This hinges on there being a highly reliable way to calc the lowest Z the G-code will go to- one that there's no way around like loading a file in an unusual way, or any method that changes the user offsets that either evaded  recalculation or recalculates wrong.

It seems the best way to do this would be to modify AXIS so whenever it analyzes a g-code file, it saves the lowest Z found in a special .nc file.  Once the rangefinder sees that someone has changed or might have changed the bit, it requires this check of a physical tool touch-off on a fixed sensor.

My current thought is that it won't try to second guess you and set your Z offset to what it thinks you want.  You'd still be in control of that.  Regardless of whether you zeroed the machine on the bed or top of the wood (which you'd want to do for V-carving), it's just going to check how deep the loaded job would go and if it's going to cut more than 0.5mm into the spoilboard, it will not allow running until it's addressed and clears a repeat of the bit check and/or loading a file that doesn't go as deep.

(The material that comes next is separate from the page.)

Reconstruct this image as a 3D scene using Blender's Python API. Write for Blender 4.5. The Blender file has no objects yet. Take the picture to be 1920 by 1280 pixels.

To do this, I figure when AXIS triggers a reevaluation on the Preview (file loading, or the user changes the user offsets, it rewrites that .nc file.  The nc file isn't anything the user interacts with directly.  The system's bit check routine just calls this external ,nc and AXIS would update that every time you load a file so it should be reliable, right? 

Hmm, what's my question?
1.  Am I correct in thinking that the evaluation it does while loading a file is definitive, except perhaps for manually written G-code subroutines/conditionals it can't display in the 3D workbox area? 
2.  And it's definitive in that there's no way it could get out of sync?  That is, there's nothing else that can change the toolpath that doesn't come through that load-and-evaluate code in AXIS?  I see the "Edit G-code" function has to do another load-and-evaluate to change the toolpath, so there's no fooling it that way. 
3.  I know it's Python and thus the source is right there, but if anyone wants to point me to the "right spot", that could be a huge timesaver.